Job: Can you pull out each line of the data below that includes the word "pixels"?

Supplied material:
----
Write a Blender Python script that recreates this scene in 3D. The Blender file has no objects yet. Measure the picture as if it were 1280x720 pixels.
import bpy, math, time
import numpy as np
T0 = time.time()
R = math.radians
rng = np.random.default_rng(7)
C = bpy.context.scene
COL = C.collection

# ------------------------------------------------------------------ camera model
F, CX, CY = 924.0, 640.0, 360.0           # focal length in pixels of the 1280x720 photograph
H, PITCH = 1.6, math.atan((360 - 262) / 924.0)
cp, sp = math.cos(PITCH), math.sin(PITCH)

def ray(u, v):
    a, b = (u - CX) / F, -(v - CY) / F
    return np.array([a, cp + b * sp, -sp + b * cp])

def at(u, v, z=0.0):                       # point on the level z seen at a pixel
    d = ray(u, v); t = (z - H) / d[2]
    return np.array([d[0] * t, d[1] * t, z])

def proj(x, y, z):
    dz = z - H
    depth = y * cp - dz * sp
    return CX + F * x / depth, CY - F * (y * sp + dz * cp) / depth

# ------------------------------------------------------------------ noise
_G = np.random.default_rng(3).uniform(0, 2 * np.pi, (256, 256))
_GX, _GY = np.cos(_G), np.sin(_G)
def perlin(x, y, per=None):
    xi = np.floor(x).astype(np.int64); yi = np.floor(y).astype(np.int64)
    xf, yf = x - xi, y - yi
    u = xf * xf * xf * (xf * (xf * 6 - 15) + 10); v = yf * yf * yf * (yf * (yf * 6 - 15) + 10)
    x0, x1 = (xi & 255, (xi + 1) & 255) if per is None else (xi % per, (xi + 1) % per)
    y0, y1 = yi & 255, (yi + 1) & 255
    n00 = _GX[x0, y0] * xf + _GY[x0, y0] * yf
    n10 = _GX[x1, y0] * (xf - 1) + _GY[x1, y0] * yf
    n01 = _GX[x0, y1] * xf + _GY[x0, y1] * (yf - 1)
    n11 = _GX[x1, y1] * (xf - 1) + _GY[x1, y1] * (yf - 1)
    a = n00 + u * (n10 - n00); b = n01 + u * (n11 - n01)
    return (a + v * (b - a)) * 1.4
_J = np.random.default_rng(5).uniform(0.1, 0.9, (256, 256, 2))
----
Worked answer:
Write a Blender Python script that recreates this scene in 3D. The Blender file has no objects yet. Measure the picture as if it were 1280x720 pixels.
F, CX, CY = 924.0, 640.0, 360.0           # focal length in pixels of the 1280x720 photograph